Here's a recipe that is simple to shop for, healthy and cheap to get you started.

At the grocery store, buy one block of butter (sold by the pound, but in grams; 454g= 1 pound) a packet of carrots, two onions, a bulb of fresh garlic, a pint of whole milk and 250 mls of cream (often sold as "whipping cream" or "heavy cream"), a box of vegetable or chicken Oxo cubes, a few potatoes.

When choosing vegetables and fruit, always look for and reject any with soft or brown spots, squishy bits or anything slimy. Most groceries will sell fruit and veg out of season but it's a good idea to get to know what kinds of things grow in which seasons. Out-of-season fruit and veg is often much poorer quality, unripe or artificially force-ripened and never as good for you. Carrots, potatoes, onions and garlic, however, are pretty seasonless, can be found everywhere and are at the rock bottom of the price

six medium carrots
two medium potatoes
two small cloves garlic
one onion
one tbsp butter
one chicken or veg Oxo cube
two cups whole milk
one cup heavy cream
one tbsp curry powder (optional)

You will need a large pot or saucepan, a knife sharp enough to cut veg (dull knives are dangerous knives), a cutting board (always buy a wooden one, never plastic), a potato peeler, a wooden spoon and a blender. With these tools, plus a decent frying pan and maybe a steamer, you can keep yourself in decent food all the time. A couple of baking tins, cake tins, are a good idea too. They can be used for single-serving meat and chicken in the oven and are very cheap and multipurpose.
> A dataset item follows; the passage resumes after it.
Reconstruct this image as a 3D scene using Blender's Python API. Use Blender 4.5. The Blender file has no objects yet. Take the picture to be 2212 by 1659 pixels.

Always read through the whole recipe first before you get started chopping and peeling, to make sure you have everything.

Peel and chop about six carrots, two medium potatoes and an onion. Mince two cloves of garlic very fine. Over a low heat, melt the butter in the saucepan (butter burns at a very low temperature, so don't give in to the temptation to turn the heat way up. This is the most common error made by cooking beginners. It doesn't make anything go faster, but burns the food before it's cooked) then add the veg, except the potatoes, to saute until the onions turn transparent and the whole thing starts smelling nice.

Once the veg starts looking close to being cooked, add the potatoes a single Oxo cube and about a litre of water. Cover and simmer on a low heat for fifteen minutes or so, until the carrots are very soft. Add about two cups of milk and simmer for five more minutes. Keep the heat low and keep an eye on it (don't go into the other room and read or surf the net) because milk will tend to boil over and make a mess.

While it's still hot, ladle a quantity of the soup into the blender, about half way full, and blend on high for a couple of minutes. With the blender running, take the top-knot thingy out, and pour in about half the cream. Blend for another minute.

Repeat until all the soup is blended with the cream.


It should be light and frothy but very filling. It's also very nice with a little grated pecorino on top. (But then, what isn't?)

Blended cream soups, always with a little potato for density, are best served immediately and don't keep very well in the fridge. I've given here a recipe that will make enough for about three small servings. If you are feeling adventuresome, you can add a tablespoon or so of mild curry powder while the veg is sauteing in the butter.